In the British War Museum is a small wooden stand . . . to the memory of Airedale Jack, a hero of the Great War.

Just a dog . . . but a hero who in 1918 saved a whole British battalion from being annihilated by the enemy. Airedale Jack was sent over to France as a messenger and guard. There was a big push on, and he was taken by the Sherwood Foresters to an advance post. The battle raged, and things went badly against the Foresters. The enemy sent across a terrific barrage, cutting off every line of communication with headquarters, four miles behind the lines. It was certain that the entire battalion would be wiped out unless reinforcements could be secured from headquarters, but how? It was impossible for any man to creep through the walls of death that surrounded them. But there was just one chance - Airedale Jack. Lieutenant Hunter slipped the vital message into the leather pouch attached to the dog's collar. A pat on the head and then simply: 'Good-bye Jack . . . Go back, boy'. The battalion watched Jack slip quietly away, keeping close to the ground and taking advantage of whatever cover there was, as he had been trained to do. The bombardment continued, and the shells fell all around him. A piece of shrapnel smashed the dog's lower jaw . . . but he carried on. Another missile tore open his tough, black and tan coat from shoulder to haunch - but on he went, slipping from shell-crater to trench. With his forepaw shattered, Jack had to drag his wounded body along the ground for the last three kilometres. There was the glaze of death in his eyes when he reached headquarters - but he had done a hero's work and saved the battalion.
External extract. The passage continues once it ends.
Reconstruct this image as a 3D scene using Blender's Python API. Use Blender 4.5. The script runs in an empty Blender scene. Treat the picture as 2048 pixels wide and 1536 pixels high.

Jack, a Battersea dog, was presented with a posthumous VC.

 

We still provide dogs to carry out military and police tasks. Up to 50 dogs a year pass out from the Defence Animal Centre and from Police Training, and on completion of their training a parade is held for them. Dogs that are selected and pass out include German Shepherds, Springer Spaniels, Rottweillers, Weimaraners, Labradors and occasionally Pointers, Ridgebacks, Standard Poodles and Munsterlanders.

 

Raf is one Weimeraner whose claim to fame was to 'sniff' out £14,000 worth of Cannabis at Heathrow airport customs. These dogs are trained to sniff out cocaine, cannabis, heroin and amphetamines and can detect one or two grams. Under training, one of the dogs picked up a scent from a passenger in one of the Heathrow terminals. It turned out the person had been smoking cannabis the night before and was wearing the same clothes.

 

Mungo Jungo started his new life in the Army and trained as a tracker dog. It was decided he would become a 'Jungle' tracker dog and did much of his training in Hong Kong.